SOURCE RECORDS:
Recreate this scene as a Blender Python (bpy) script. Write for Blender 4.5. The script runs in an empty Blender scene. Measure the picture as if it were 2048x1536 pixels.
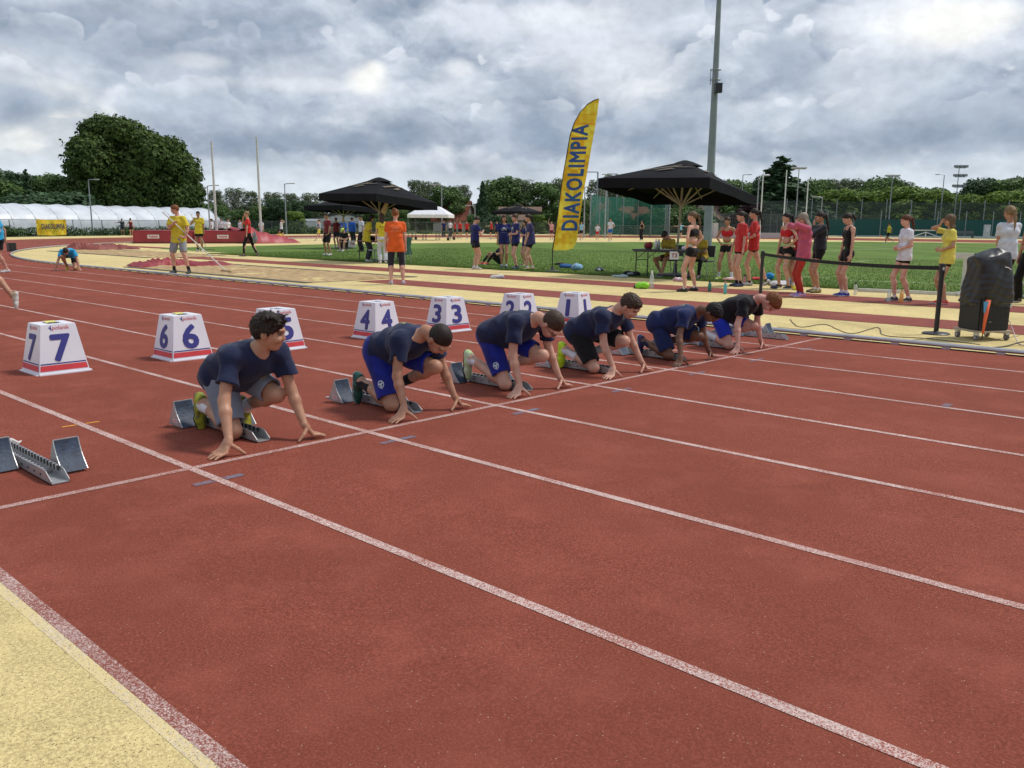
import bpy, bmesh, math, random
import numpy as np
import openvdb
from mathutils import Vector, Matrix
from mathutils.bvhtree import BVHTree

SC = bpy.context.scene
COL = SC.collection
R = math.radians
rng = np.random.default_rng(7)
random.seed(7)

# ------------------------------------------------------------------ camera
CAM_P = np.array([4.32799, -2.12422, 1.33486])
CAM_YAW, CAM_PITCH, CAM_ROLL, CAM_F = 2.31036, -0.18743, 0.00568, 1691.95283   # focal length in pixels of a 2048 wide picture
_fw = np.array([math.cos(CAM_YAW)*math.cos(CAM_PITCH), math.sin(CAM_YAW)*math.cos(CAM_PITCH), math.sin(CAM_PITCH)])
_r0 = np.array([math.sin(CAM_YAW), -math.cos(CAM_YAW), 0.0])
_u0 = np.cross(_r0, _fw)
_rt = math.cos(CAM_ROLL)*_r0 + math.sin(CAM_ROLL)*_u0
_up = -math.sin(CAM_ROLL)*_r0 + math.cos(CAM_ROLL)*_u0
cd = bpy.data.cameras.new('camera'); cam = bpy.data.objects.new('camera', cd); COL.objects.link(cam)
M = Matrix.Identity(4)
for i in range(3):
    M[i][0] = _rt[i]; M[i][1] = _up[i]; M[i][2] = -_fw[i]; M[i][3] = CAM_P[i]
cam.matrix_world = M
cd.sensor_fit = 'HORIZONTAL'; cd.sensor_width = 36.0; cd.lens = 36.0*CAM_F/2048.0
cd.clip_start = 0.05; cd.clip_end = 3000
SC.camera = cam
FH = np.array([math.cos(CAM_YAW), math.sin(CAM_YAW), 0.0])      # view direction on the ground
RH = np.array([math.sin(CAM_YAW), -math.cos(CAM_YAW), 0.0])     # picture right on the ground

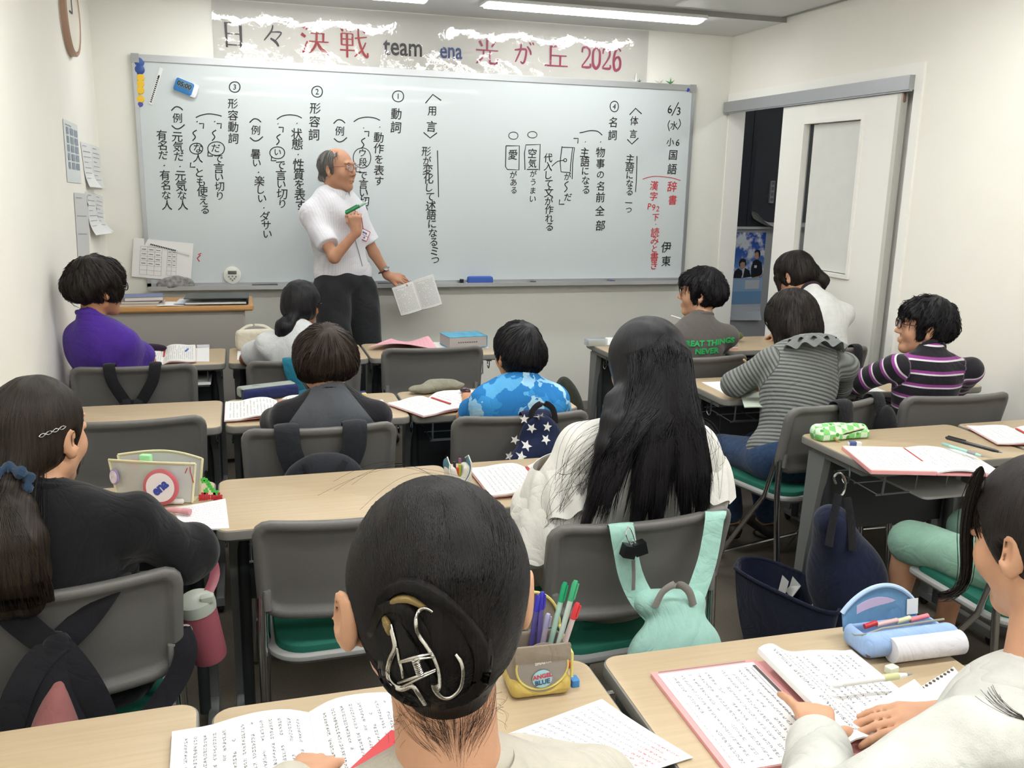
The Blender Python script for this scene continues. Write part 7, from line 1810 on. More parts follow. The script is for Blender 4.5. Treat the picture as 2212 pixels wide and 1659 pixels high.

TASK DIRECTIONS: Will you restate every entry word for word and omit the images?

EXERCISE RESULT:
Recreate this scene as a Blender Python (bpy) script. Write for Blender 4.5. The script runs in an empty Blender scene. Measure the picture as if it were 2048x1536 pixels.
import bpy, bmesh, math, random
import numpy as np
import openvdb
from mathutils import Vector, Matrix
from mathutils.bvhtree import BVHTree

SC = bpy.context.scene
COL = SC.collection
R = math.radians
rng = np.random.default_rng(7)
random.seed(7)

# ------------------------------------------------------------------ camera
CAM_P = np.array([4.32799, -2.12422, 1.33486])
CAM_YAW, CAM_PITCH, CAM_ROLL, CAM_F = 2.31036, -0.18743, 0.00568, 1691.95283   # focal length in pixels of a 2048 wide picture
_fw = np.array([math.cos(CAM_YAW)*math.cos(CAM_PITCH), math.sin(CAM_YAW)*math.cos(CAM_PITCH), math.sin(CAM_PITCH)])
_r0 = np.array([math.sin(CAM_YAW), -math.cos(CAM_YAW), 0.0])
_u0 = np.cross(_r0, _fw)
_rt = math.cos(CAM_ROLL)*_r0 + math.sin(CAM_ROLL)*_u0
_up = -math.sin(CAM_ROLL)*_r0 + math.cos(CAM_ROLL)*_u0
cd = bpy.data.cameras.new('camera'); cam = bpy.data.objects.new('camera', cd); COL.objects.link(cam)
M = Matrix.Identity(4)
for i in range(3):
    M[i][0] = _rt[i]; M[i][1] = _up[i]; M[i][2] = -_fw[i]; M[i][3] = CAM_P[i]
cam.matrix_world = M
cd.sensor_fit = 'HORIZONTAL'; cd.sensor_width = 36.0; cd.lens = 36.0*CAM_F/2048.0
cd.clip_start = 0.05; cd.clip_end = 3000
SC.camera = cam
FH = np.array([math.cos(CAM_YAW), math.sin(CAM_YAW), 0.0])      # view direction on the ground
RH = np.array([math.sin(CAM_YAW), -math.cos(CAM_YAW), 0.0])     # picture right on the ground

The Blender Python script for this scene continues. Write part 7, from line 1810 on. More parts follow. The script is for Blender 4.5. Treat the picture as 2212 pixels wide and 1659 pixels high.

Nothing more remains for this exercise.